Der Widerspruch Religion – Aberglauben und Katholizismus

Das ist die Schule. Und in nicht geringem Grade sucht man das Volk mit Hilfe der ,,Religion“ in Finsternis zu erhalten.

Theoretisch negiert die griechisch-orthodoxe Kirche den Aberglauben des Katholizismus. In Wahrheit aber ergibt sich ein viel schlimmeres Bild. Die Geistlichkeit hat sich der weltlichen Macht fast bedingungslos unterworfen. Die Erzpriester und die Mitglieder des Synods werden faktisch vom Oberprokurator des Synods, d. h. dem Minister für Konfessionsangelegenheiten ernannt, befördert und abgesetzt. Der Name des Kaisers begegnet uns in jedem Gebet auf Schritt und Tritt. Das Grundmotiv aller Predigten ist der Gehorsam gegen die Obrigkeit. ,,Gott und der Zar“ so lautet die Formel. Die Unterwürfigkeit der Geistlichkeit, die so weit geht, dass sie sich zu Denunziationen hergibt, stellt sie auf eine Stufe mit dem Gendarmen.

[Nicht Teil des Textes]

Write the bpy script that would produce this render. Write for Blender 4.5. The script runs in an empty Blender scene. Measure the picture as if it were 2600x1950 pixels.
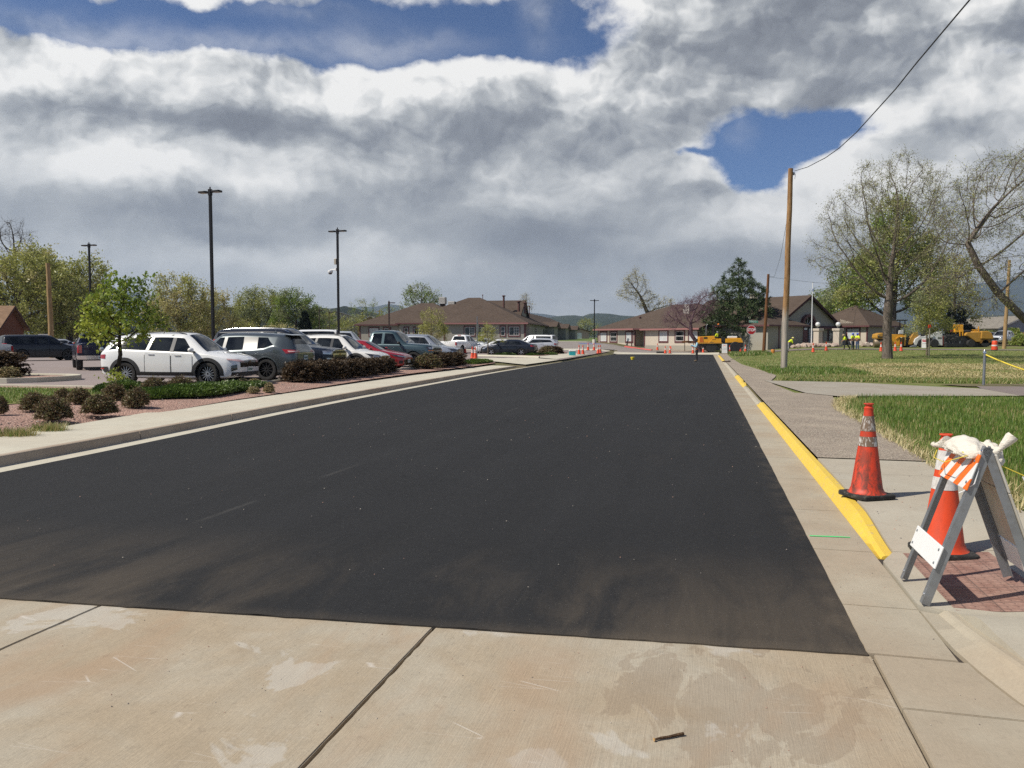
import bpy, bmesh, math, random
import numpy as np
from mathutils import Vector, Matrix, Euler

scene = bpy.context.scene
COL = scene.collection
PI = math.pi
# ------------------------------------------------------------------ camera
F_PX, PITCH, CAM_H = 1954.0, math.atan(111/1954.0), 1.70
cam_d = bpy.data.cameras.new("camera"); cam = bpy.data.objects.new("camera", cam_d); COL.objects.link(cam)
cam.location = (0, 0, CAM_H); cam.rotation_euler = (PI/2-PITCH, 0, 0)
cam_d.sensor_fit = 'HORIZONTAL'; cam_d.sensor_width = 36.0; cam_d.lens = 36.0*F_PX/2600.0
cam_d.clip_start = 0.05; cam_d.clip_end = 40000
scene.camera = cam
scene.view_settings.view_transform = 'Standard'; scene.view_settings.look = 'None'
scene.view_settings.gamma = 1.0; scene.view_settings.exposure = 0.12
scene.render.engine = 'CYCLES'
scene.cycles.max_bounces = 8; scene.cycles.transparent_max_bounces = 12
scene.cycles.use_denoising = False; scene.render.filter_size = 1.15
scene.cycles.sample_clamp_indirect = 6.0
# ------------------------------------------------------------------ node expressions
class E:
    """a socket with arithmetic, so that shader maths can be written as formulas"""
    def __init__(s, nt, k): s.nt, s.k = nt, k
    def _m(s, op, *a, cl=False):
        n = s.nt.nodes.new('ShaderNodeMath'); n.operation = op; n.use_clamp = cl
        for i, v in enumerate((s,)+a):
            if isinstance(v, E): s.nt.links.new(v.k, n.inputs[i])
            else: n.inputs[i].default_value = v
        return E(s.nt, n.outputs[0])
    def __add__(s, o): return s._m('ADD', o)
    def __radd__(s, o): return s._m('ADD', o)
    def __sub__(s, o): return s._m('SUBTRACT', o)
    def __rsub__(s, o): return (s*-1.0)+o
    def __mul__(s, o): return s._m('MULTIPLY', o)
    def __rmul__(s, o): return s._m('MULTIPLY', o)
    def __truediv__(s, o): return s._m('DIVIDE', o)
    def __pow__(s, o): return s._m('POWER', o)
    def mx(s, o): return s._m('MAXIMUM', o)
    def mn(s, o): return s._m('MINIMUM', o)
    def ab(s): return s._m('ABSOLUTE')
    def cl(s): return s._m('ADD', 0.0, cl=True)
    def exp(s): return s._m('EXPONENT')
    def sm(s, a, b):
        n = s.nt.nodes.new('ShaderNodeMapRange'); n.interpolation_type = 'SMOOTHSTEP'
        s.nt.links.new(s.k, n.inputs[0]); n.inputs[1].default_value = a; n.inputs[2].default_value = b
        return E(s.nt, n.outputs[0])
def plug(nt, v, sock):
    if isinstance(v, E): nt.links.new(v.k, sock)
    elif isinstance(v, (tuple, list)) and len(v) == 3 and sock.type == 'RGBA': sock.default_value = (*v, 1)
    else: sock.default_value = v
def nz(nt, vec, scale, detail=6, rough=.55, dist=0.0, col=False):
    n = nt.nodes.new('ShaderNodeTexNoise'); nt.links.new(vec.k, n.inputs['Vector'])
    n.inputs['Scale'].default_value = scale; n.inputs['Detail'].default_value = detail
    n.inputs['Roughness'].default_value = rough; n.inputs['Distortion'].default_value = dist
    return E(nt, n.outputs['Color' if col else 'Fac'])
def vorf(nt, vec, scale, detail=3.0, rough=.5, smooth=.3):
    n = nt.nodes.new('ShaderNodeTexVoronoi'); n.voronoi_dimensions = '2D'; n.feature = 'SMOOTH_F1'; nt.links.new(vec.k, n.inputs['Vector']); n.normalize = True
    n.inputs['Scale'].default_value = scale; n.inputs['Detail'].default_value = detail; n.inputs['Roughness'].default_value = rough; n.inputs['Lacunarity'].default_value = 2.3; n.inputs['Smoothness'].default_value = smooth
    return 1.0-E(nt, n.outputs['Distance'])
def vor(nt, vec, scale, feature='F1', out='Distance', rnd=1.0):
    n = nt.nodes.new('ShaderNodeTexVoronoi'); n.feature = feature; nt.links.new(vec.k, n.inputs['Vector'])
    n.inputs['Scale'].default_value = scale; n.inputs['Randomness'].default_value = rnd
    return E(nt, n.outputs[out])
def sep(nt, vec):
    n = nt.nodes.new('ShaderNodeSeparateXYZ'); nt.links.new(vec.k, n.inputs[0]); return [E(nt, o) for o in n.outputs]
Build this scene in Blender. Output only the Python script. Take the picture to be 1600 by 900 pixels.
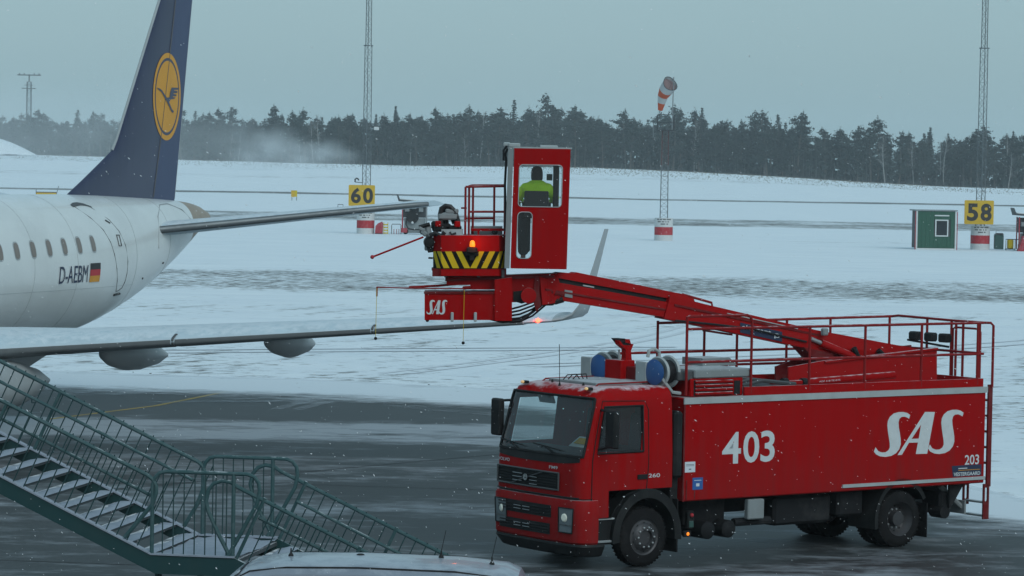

Jede Dienstleistung muss der Bauer bezahlen: Trauungen, Taufen, Seelenmessen — und zwar ist der Preis sehr hoch. Die Popen erfinden Feiertage (es gibt Heilige, die Schutzpatrone von Pferden und Kühen sind), um nur mehr Messen abhalten und den Bauern auf diese Weise mehr abnehmen zu können.

Daher verachtet der Bauer den Popen, obgleich er ihm die Hand küßt. Es gilt als ein schlechtes Zeichen, wenn ein Pope über den Weg geht, während der Bauer vorüberfährt und drum spuckt dieser dreimal vor ihm aus!

Im Widerspruch mit den Geboten segnen die Popen den Krieg und die Todesstrafe, nehmen sie den Schwur ab, und sind sie überhaupt bereit, alles zu tun, was ihnen die weltliche Macht befiehlt. Bei der Unwissenheit des Volkes musste die Religion naturgemäß in Aberglauben ausarten. Und durch den Aberglauben herrscht der Pope über den Bauer. Die erste Frage in der Beichte ist die, ob der Bauer auch Mittwochs und Freitags faste. Der Bauer zieht es vor, zu stehlen, den Nachbar zugrunde zu richten, ihm das Haus anzustecken, als die Fasten nicht einzuhalten. Die Kirche verbietet es Eheleuten am Abend vor einem Feiertage oder Fasttage zusammenzukommen. Es kommt häufig vor, dass Frauen lieber an einem Montag ihren Liebhaber zu sich nehmen, als dass sie am Mittwoch ihrem Manne zu Willen sind. Man könnte beliebig viel Beispiele für eine solche Auffassung der Religion beibringen.

Und nun stelle man sich vor, dass man in der Predigt immerzu mit Ermahnungen zur Liebe und Demut überschüttet wird: vor allem aber zur Demut vor dem Zaren, der Obrigkeit, dem Gutsherrn, dem Ältesten; so erhalten wir zuletzt einen Menschen ohne Menschenwürde, der jederzeit bereit ist, seinen Rücken zu beugen und vor jedem Schutzmann die Mütze zu ziehen.

Für diese Dienste erhält die Geistlichkeit ihrerseits von der Regierung jegliche Unterstützung und zwar mit Geldmitteln (in bedeutender Höhe) und in jeder anderen Form.

In der allerjüngsten Zeit macht sich in der Geistlichkeit eine Bewegung zugunsten neuer Geistesströmungen bemerkbar. Einige Priester haben ihre Stimme erhoben und die Einberufung eines Kirchenkonzils gefordert. Das gemahnt mich an ein Wort, das ich zweimal von zwei russischen Priestern von höherer theologischer Bildung gehört habe. Als ich sie des Indifferentismus gegenüber den kirchlichen Angelegenheiten beschuldigte, und prophezeite, dass es ihnen im Fall einer Revolution schlecht ergehen könne, antworteten sie mir beide, wie auf Verabredung:

,,Fürchten Sie nichts für uns. Wir gehen bei keiner Staatsordnung zugrunde. Jetzt verstehen wir es, mit den Bauern und mit der Obrigkeit zugleich auszukommen. Wenn die Macht in die Hände des Volkes übergeht, so können Sie uns glauben, dass auch die Geistlichkeit zum Volke übertreten wird.“

Vielleicht verhält sich das wirklich so, es ist aber die Frage, ob das Volk etwas mit Leuten wird zu tun haben wollen, denen es nichts kostet, eines schönen Tages ihre Überzeugungen zu wechseln. Hoffen wir, dass es anders kommt.